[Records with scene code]
----------------------------------------

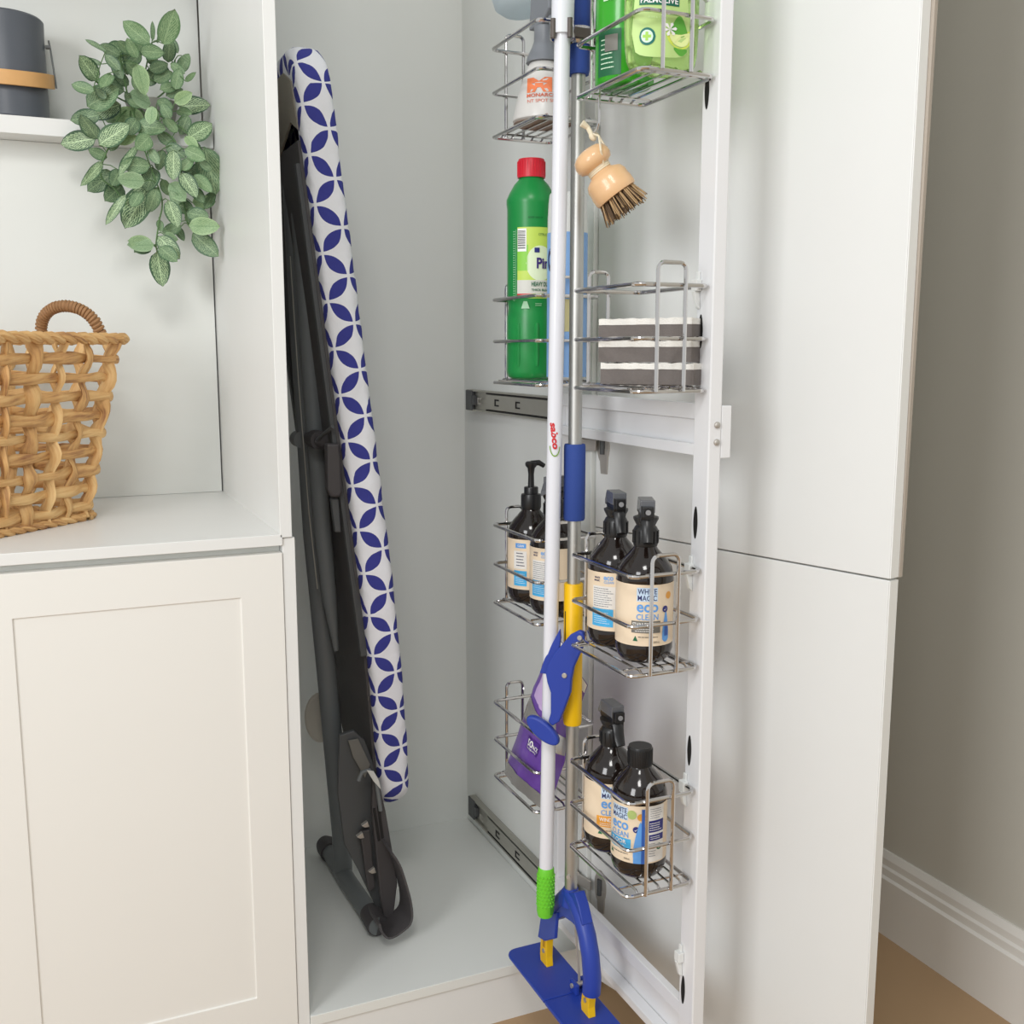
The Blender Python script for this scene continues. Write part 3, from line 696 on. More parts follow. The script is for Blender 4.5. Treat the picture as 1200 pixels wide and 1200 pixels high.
# ================================================================== GREEN DETERGENT, SECOND GREEN BOTTLE, WHITE SPRAY
loc = (.6485, 1.054, rows[1]+.0064)
t = thing('detergent_bottle', 'clear green dish detergent bottle in the top basket', 'bottle', loc)
pr = [(.001,.001),(.030,0),(.038,.002),(.0415,.009),(.0435,.020),(.0450,.045),(.0450,.120),(.042,.150),(.030,.180),(.014,.20),(.012,.215),(.001,.215)]
bd = obj('bottle_body', MB().lathe(pr, 48, sy=.62), M_GLIQ, t, smooth=True, angle=70)
w_ = Wrap(.0450, R(-112), 1, .62)
w = lambda u, v, o=0: w_(u*1.12, v-.026, o)
mb = MB(); vs = []; N = 28
def supl(mb, w, u, v, a_, b_, lift, p=3.2):
    P = []
    for k in range(N):
        q = 2*math.pi*k/N; cx = math.copysign(abs(math.cos(q))**(2/p), math.cos(q)); sx = math.copysign(abs(math.sin(q))**(2/p), math.sin(q)); P.append(w(u+a_*cx, v+b_*sx, lift))
    mb.add(P, [tuple(range(N))])
rows_ = []
for i in range(13):
    u = -.034 + .068*i/12; q = abs(u)/.034; h = (1-q**3.2)**(1/3.2) if q < 1 else 0; rows_.append((u, h))
vs = []
for u, h in rows_: vs += [w(u, .060-.025*h, .0008), w(u, .060+.070*h, .0008)]
mb.add(vs, [(2*i, 2*i+2, 2*i+3, 2*i+1) for i in range(12)])
l = obj('label', mb, ink('label_lime', (190, 220, 140)), t, smooth=True, label='pale green label')
mb = MB(); patch(mb, w, -.0235, .0190, .088, .106, .0016, 10); obj('print_panel', mb, ink('bottle_green', (14, 104, 78)), l)
mb = MB(); letters(mb, w, 'PALMOLIVE', -.002, .0930, .039, .0062, lift=.0022, bold=.02); obj('lettering', mb, I_WHITE, l)
mb = MB(); disc(mb, w, -.014, .056, .0090, .0016); obj('badge', mb, ink('teal', (20, 110, 100)), l)
mb = MB(); disc(mb, w, -.014, .056, .0066, .0020); obj('badge', mb, ink('mint_white', (214, 240, 220)), l)
mb = MB(); patch(mb, w, -.0155, -.0125, .0515, .0605, .0024, 2); patch(mb, w, -.0185, -.0095, .0545, .0575, .0024, 2); obj('emblem', mb, I_LIME, l, label='green cross in a round badge')
mb = MB(); letters(mb, w, 'PURE & CLEAR', -.003, .0755, .020, .0020, lift=.0016); obj('lettering', mb, ink('faint', (214, 240, 180)), l)
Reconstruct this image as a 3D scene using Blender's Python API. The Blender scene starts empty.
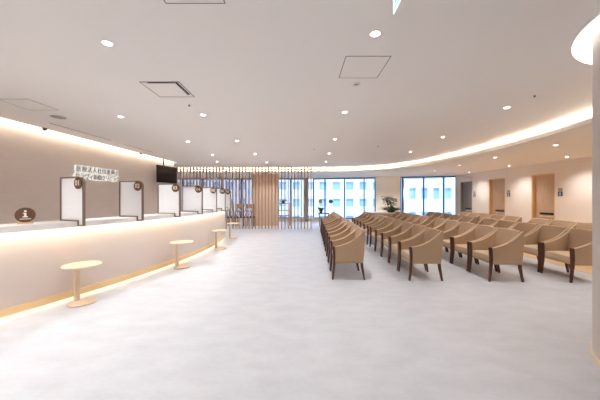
import bpy, bmesh, math, random
from mathutils import Vector, Matrix
random.seed(7)
C = bpy.context.scene.collection
PI = math.pi

# ------------------------------------------------------------------ materials
def lin(c):
    return tuple(((v / 255) / 12.92 if v / 255 <= 0.04045 else ((v / 255 + 0.055) / 1.055) ** 2.4) for v in c)

def mat(name, rgb, rough=0.6, metal=0.0, spec=0.4, var=0.0, scale=8.0, stretch=(1, 1, 1), bump=0.0, rgb2=None, detail=3.0, coords='Object', sheen=0.0):
    m = bpy.data.materials.new(name); m.use_nodes = True
    nt = m.node_tree; b = nt.nodes['Principled BSDF']
    col = lin(rgb)
    b.inputs['Base Color'].default_value = (*col, 1)
    b.inputs['Roughness'].default_value = rough
    b.inputs['Metallic'].default_value = metal
    b.inputs['Specular IOR Level'].default_value = spec
    if sheen: b.inputs['Sheen Weight'].default_value = sheen
    if var or rgb2 or bump:
        tc = nt.nodes.new('ShaderNodeTexCoord'); mp = nt.nodes.new('ShaderNodeMapping')
        mp.inputs['Scale'].default_value = stretch
        nz = nt.nodes.new('ShaderNodeTexNoise'); nz.inputs['Scale'].default_value = scale; nz.inputs['Detail'].default_value = detail
        nt.links.new(tc.outputs[coords], mp.inputs[0]); nt.links.new(mp.outputs[0], nz.inputs['Vector'])
        if var or rgb2:
            rp = nt.nodes.new('ShaderNodeValToRGB')
            c2 = lin(rgb2) if rgb2 else tuple(max(0, v * (1 - var)) for v in col)
            c1 = col if rgb2 else tuple(min(1, v * (1 + var)) for v in col)
            rp.color_ramp.elements[0].position = 0.32; rp.color_ramp.elements[1].position = 0.68
            rp.color_ramp.elements[0].color = (*c2, 1); rp.color_ramp.elements[1].color = (*c1, 1)
            nt.links.new(nz.outputs['Fac'], rp.inputs[0]); nt.links.new(rp.outputs[0], b.inputs['Base Color'])
        if bump:
            bp = nt.nodes.new('ShaderNodeBump'); bp.inputs['Strength'].default_value = bump; bp.inputs['Distance'].default_value = 0.01
            nt.links.new(nz.outputs['Fac'], bp.inputs['Height']); nt.links.new(bp.outputs[0], b.inputs['Normal'])
    return m

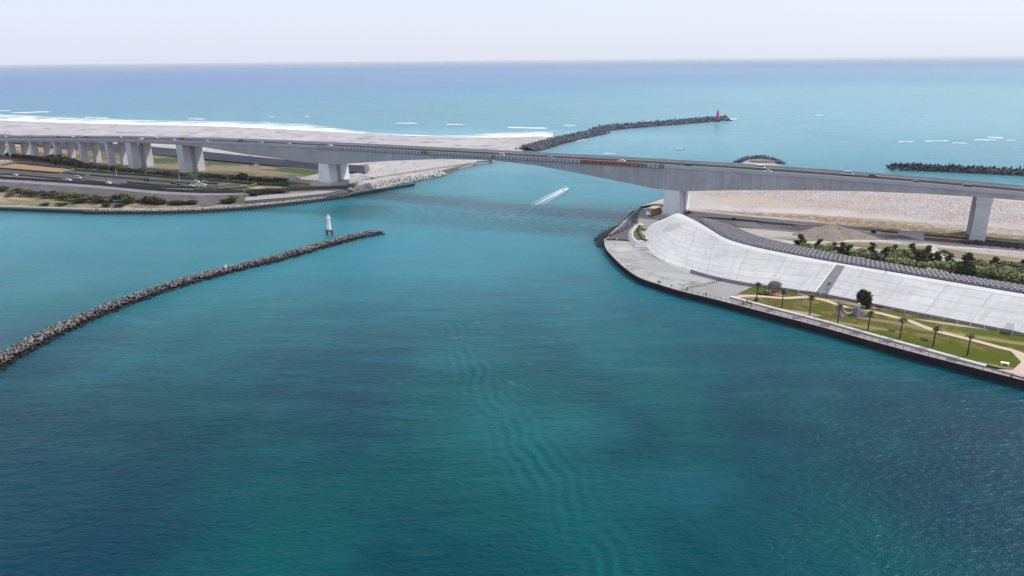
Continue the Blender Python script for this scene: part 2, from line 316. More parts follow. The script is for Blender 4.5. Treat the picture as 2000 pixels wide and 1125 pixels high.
# ================================================================ BRIDGE
def bridge():
    root = empty('bridge', BP(0, -11.5, 0)); tag(root, 'long grey concrete haunched girder bridge carrying a road across the inlet', 'bridge')
    inv = root.matrix_basis.inverted()
    def part(mb, name, mat, parent=None, label=None, smooth=False):
        o = mb.build(name, mat, None, smooth); o.parent = parent or root; o.matrix_parent_inverse = Matrix.Translation(-(Vector(root.location)))
        if label: o['label'] = label
        return o
    S = list(np.arange(-820, 421, 6.0))
    def strip(mb, o0, o1, f0, f1, S_=S, m=0):
        for a, b in zip(S_, S_[1:]):
            mb.hexa([BP(a,o0,f0(a)),BP(b,o0,f0(b)),BP(b,o1,f0(b)),BP(a,o1,f0(a)),BP(a,o0,f1(a)),BP(b,o0,f1(b)),BP(b,o1,f1(b)),BP(a,o1,f1(a))], m)
    mb = MB(); strip(mb, .30, -23.3, lambda q: zroad(q)-.5, lambda q: zroad(q)-.05); part(mb, 'deck_slab', m_girder)
    mb = MB(); strip(mb, -.25, -22.75, lambda q: zroad(q)-.046, zroad); part(mb, 'road_surface', m_road)
    for off in (.32, -23.0):
        mb = MB(); strip(mb, off, off-.32, lambda q: zroad(q)-.62, lambda q: ztop(q)+.02); part(mb, 'parapet', m_para)
    # haunched box girders
    BOT = [(-820,7.2),(-700,11.2),(-510,17.6),(-360,22.8),(-330,23.9),(-266,24.6),(-242,24.0),(-197,20.6),(-157,18.6),(-134,17.5),(-114,17.5),(-67,22.6),(-27,25.8),(0,26.75),(12,26.8),(40,25.4),(73,21.6),(104,17.7),(114,16.4),(130,16.4),(154,18.6),(196,21.5),(219,22.6),(241,23.1),(267,23.2),(300,22.4),(420,17.0)]
    def bot(q): return float(np.interp(q, *zip(*BOT)))
    for o0 in (.0, -13.6):
        mb = MB(); strip(mb, o0, o0-9.2, bot, lambda q: zroad(q)-.502, sorted(set(S+[b[0] for b in BOT]))); part(mb, 'girder', m_girder)
    mb = MB(); strip(mb, -11.2, -11.8, lambda q: zroad(q)+.004, lambda q: zroad(q)+.28); 
    for q in np.arange(-600, 400, 4.0):
        for o_ in (-11.3, -11.7): mb.box(*(BP(q, o_, 0)).xy, zroad(q)+.28, .14, .14, .55, rz=BA)
    for h in (.45, .78): strip(mb, -11.2, -11.3, lambda q: zroad(q)+h, lambda q: zroad(q)+h+.14); strip(mb, -11.7, -11.8, lambda q: zroad(q)+h, lambda q: zroad(q)+h+.14)
    part(mb, 'median_barrier', m_rail)
    mb = MB()
    for off in (-.9, -10.6, -12.4, -22.1): strip(mb, off, off-.16, lambda q: zroad(q)+.004, lambda q: zroad(q)+.012)
    for off in (-5.8, -17.3):
        for q in np.arange(-600, 400, 12.0): mb.hexa([BP(q,off,zroad(q)+.004),BP(q+5,off,zroad(q+5)+.004),BP(q+5,off-.16,zroad(q+5)+.004),BP(q,off-.16,zroad(q)+.004)]+[BP(q,off,zroad(q)+.012),BP(q+5,off,zroad(q+5)+.012),BP(q+5,off-.16,zroad(q+5)+.012),BP(q,off-.16,zroad(q)+.012)])
    part(mb, 'lane_marking', m_white)
    # columns: (s, top thickness, bottom thickness, width across, whitewashed)
    cols = [(-610,3.0,3.0,5.4),(-574,3.0,3.0,5.4),(-538,3.0,3.0,5.4),(-501,3.0,3.0,5.4),(-466,3.0,3.0,5.4),(-431,3.0,3.0,5.4),(-395,3.0,3.0,5.4),(-359,3.0,3.0,5.4),(-330,6.2,6.6,7.0),(-269,6.6,7.2,7.2),(-124.5,8.6,10.6,8.4),(122,8.2,10.4,8.8),(267,5.8,6.1,6.2)]
    for q, ta, tb, w in cols:
        for o0 in (-.15, -12.9 if q > 200 or abs(q) < 130 else -12.0):
            mb = MB(); oc = o0-w/2-(.0 if w > 5.5 else .5); zt = bot(q)-.004; cpt = BP(q, oc, 0); L = 4 if q != 267 else 3
            mb.box(cpt.x, cpt.y, 0.5, tb, w, zt-.5, top=ta/tb, topy=1, rz=BA)
            if q == 267: mb.box(cpt.x, cpt.y, zt-3.2, ta+.7, w+.5, 3.18, rz=BA)
            if w < 5.5: mb.box(cpt.x, cpt.y, zt-.9, ta+.35, w+1.0, .88, rz=BA)
            part(mb, 'pier_column', m_pierwhite if abs(q) < 130 else m_pier)
            if q == 267 or q in (-330, -269):
                mb = MB()
                e = cpt-BT*(ta/2+.35)+BN*(w/2-1.5 if q == 267 else 0); 
                for k in range(18): mb.box(e.x, e.y, 3+k*1.1, .5, .9, .06, rz=BA)
                mb.tube((e.x, e.y, 3), (e.x, e.y, 22), .06, n=5); part(mb, 'ladder', m_rail)
    # access scaffold panels hung along the main span, some rusted
    m_panel = stone('grey_blue_panel', (.40,.44,.50), (.34,.38,.43), .3, bd=.01); m_rust = stone('rusty_panel', (.42,.12,.05), (.34,.16,.09), .7, (.14,.06,.04), 1.2, bd=.01)
    m_tan = stone('faded_rust_panel', (.34,.24,.19), (.24,.14,.10), .8, bd=.01)
    s0 = s_of_px(622, .6); s1 = s_of_px(1297, .6); N = 100; st = (s1-s0)/N
    for i in range(N):
        a = s0+i*st+.1; b = a+st-.2; px = PX(BP((a+b)/2, .6, ztop(a)))[0]
        rust = 1133 < px < 1230; tan = 1230 <= px < 1262 or 824 < px < 833 or 961 < px < 970 or 1276 < px < 1282 or 1285 < px < 1294
        mb = MB()
        dz = random.uniform(-.06, .06)
        mb.hexa([BP(a,.62,ztop(a)-1.9+dz),BP(b,.62,ztop(b)-1.9+dz),BP(b,.50,ztop(b)-1.9+dz),BP(a,.50,ztop(a)-1.9+dz),BP(a,.62,ztop(a)+.10),BP(b,.62,ztop(b)+.10),BP(b,.50,ztop(b)+.10),BP(a,.50,ztop(a)+.10)])
        o = part(mb, 'side_panel', m_rust if rust else m_tan if tan else m_panel, label='rusted orange side panel' if rust else 'faded brown side panel' if tan else None)
        if i % 1 == 0:
            k2 = MB(); p_ = BP(a-.1, .72, 0); k2.box(p_.x, p_.y, ztop(a)-2.3, .22, .3, 2.3, rz=BA)
            part(k2, 'bracket', m_dark, None)
    # footings
    for q in (-124, 122):
        mb = MB(); p = BP(q, -11.5, 0); L_ = 22 if q < 0 else 12; mb.box(p.x, p.y, 0.3, L_, 34 if q < 0 else 25, 4.4 if q < 0 else 2.9, top=.88, topy=.9, rz=BA); part(mb, 'footing', m_conc)
bridge()
# ================================================================ LEFT SPIT
BEACH_EDGE = [(-140,231),(0,236),(100,240),(200,243),(300,245),(400,247),(500,251),(600,256),(700,261),(800,266),(900,269),(1000,270.5),(1050,269)]
field_spots = []
def fs(px, py, rx, ry, col): w = W(px, py, 2.5); field_spots.append((w.x, w.y, rx, ry, BA, col))
GRN = (.060,.095,.035); BRN = (.24,.185,.125); SND = (.52,.49,.46); DGR = (.11,.12,.055)
for a in [(330,313,26,16,GRN),(450,318,34,14,GRN),(560,332,34,12,GRN),(600,337,20,14,GRN),(470,332,60,7,BRN),(370,328,40,9,BRN),(500,327,22,6,BRN),(250,320,70,10,BRN),(60,292,90,10,(.32,.17,.11)),(150,305,60,10,DGR),(210,300,30,10,DGR),(300,300,26,10,(.3,.26,.2)),
          (50,382,26,9,BRN),(20,390,26,6,(.36,.25,.17)),(130,392,30,6,(.20,.19,.09)),(60,396,30,4,(.16,.17,.07)),(200,400,30,3,(.36,.25,.17)),(270,396,30,5,(.30,.22,.14)),(340,398,16,3,(.3,.24,.15))]: fs(*a)
m_field = stone('rough_grass_field', (.15,.13,.085), (.27,.225,.165), .10, (.075,.09,.04), .06, spots=field_spots, bd=.1, grain=.35)
m_sand = stone('beach_sand', (.44,.415,.41), (.37,.35,.345), .012, (.33,.31,.305), .03, bd=.05, bs=.3, grain=.10)
edge = WP(BEACH_EDGE, 0.0)
left_out = [(-160,404),(0,404),(90,407),(180,409.5),(182,413),(300,413),(400,410.5),(500,403),(600,392),(660,384),(700,377),(745,366),(800,352),(860,337),(930,319),(960,315),(1000,300),(1030,290),(1060,281),(1090,272),(1060,266)]
poly('left_shore_ground', left_out+[(1000,268.5)]+[(p[0], p[1]-1.2) for p in reversed(BEACH_EDGE[:-2])], 1.2, m_sand, -2)['kind'] = 'structure'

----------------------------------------

:: What you will do ::
Word for word, retype the lines in the entries above that run from the one with "Reconstruct this image" through the one with "PI = math.pi". Both ends count; pictures do not.

:: Task answer ::
Reconstruct this image as a 3D scene using Blender's Python API. The Blender scene starts empty.
import bpy, bmesh, math, random
from mathutils import Vector, Matrix
random.seed(7)
C = bpy.context.scene.collection
PI = math.pi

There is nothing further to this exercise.